CFP: Contemporary Composition, Technology and Listening
Play!: Contemporary Composition, Technology and Listening
Proposals deadline: 15 July, 2005
“It has been almost 50 years since John Cage defined experimental music in terms of the contemplation of sound and the use of technology. All sound–and even silence– could and should be the stuff of music for everyone, listeners and composers alike. The tape recorder was a means of not only storing sounds, but of engaging them in new and direct ways. Meanwhile, at almost the same moment, Milton Babbitt delimited composition as serious and rational, the composer as a specialist, and technology as the handmaiden to determinacy.
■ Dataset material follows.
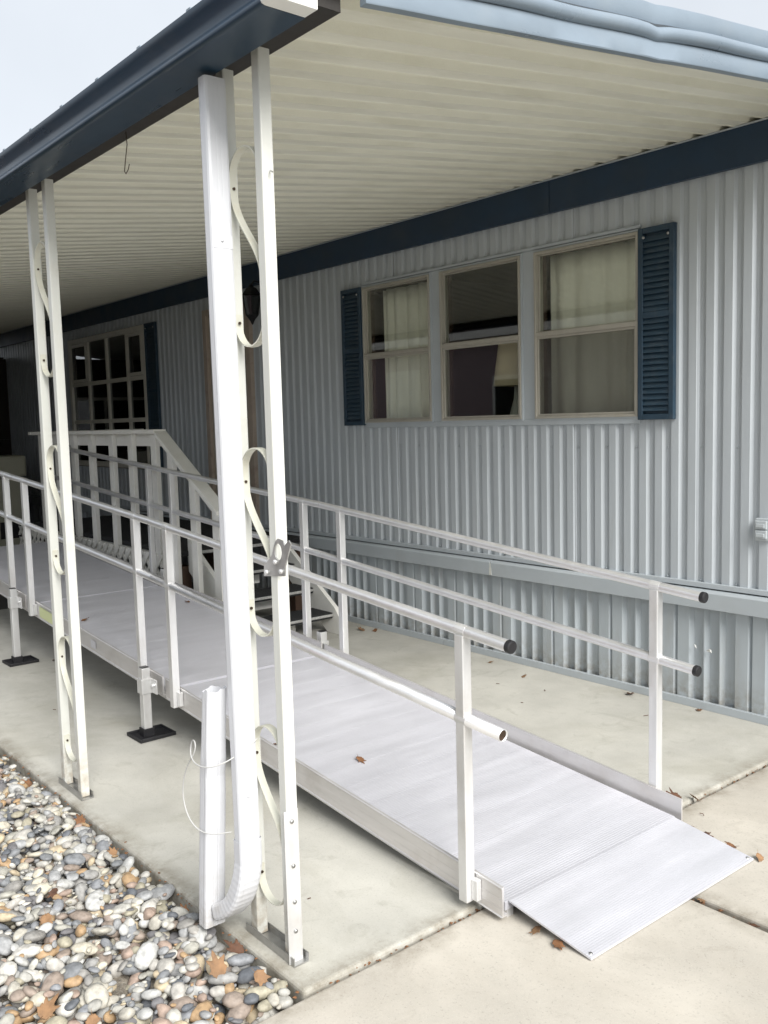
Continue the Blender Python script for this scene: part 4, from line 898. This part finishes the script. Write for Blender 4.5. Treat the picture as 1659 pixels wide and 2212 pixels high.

Matt Malsky and David Claman, the directors of the Extensible Toy Piano Project, invite paper proposals for a symposium as part of the project’s Festival on November 5-6, 2005. Presentations will be 30 minutes long. Possible topics on the themes of the festival might include (but are not limited to):
- musical (post)modernism: aesthetic contemplation vs. intellectual endeavor.
- overwhelming noise & disturbed silence: entertainment & the relationship of electroacoustic music to mass culture.
- music and technoculture: musical creativity and technological possibility.
- fun and form: toys as expressive objects and their listening subjects.
- multimedia and new music:the intersection of new musical instruments in diverse media.
- the political economy of contemporary composition: the composer and our division of musical labor.
- the (impossible) concert: music in everyday/public life.
- the live and the canned: performance and listening in the age of the studio.
- post-literacy in music: aurality vs. orality.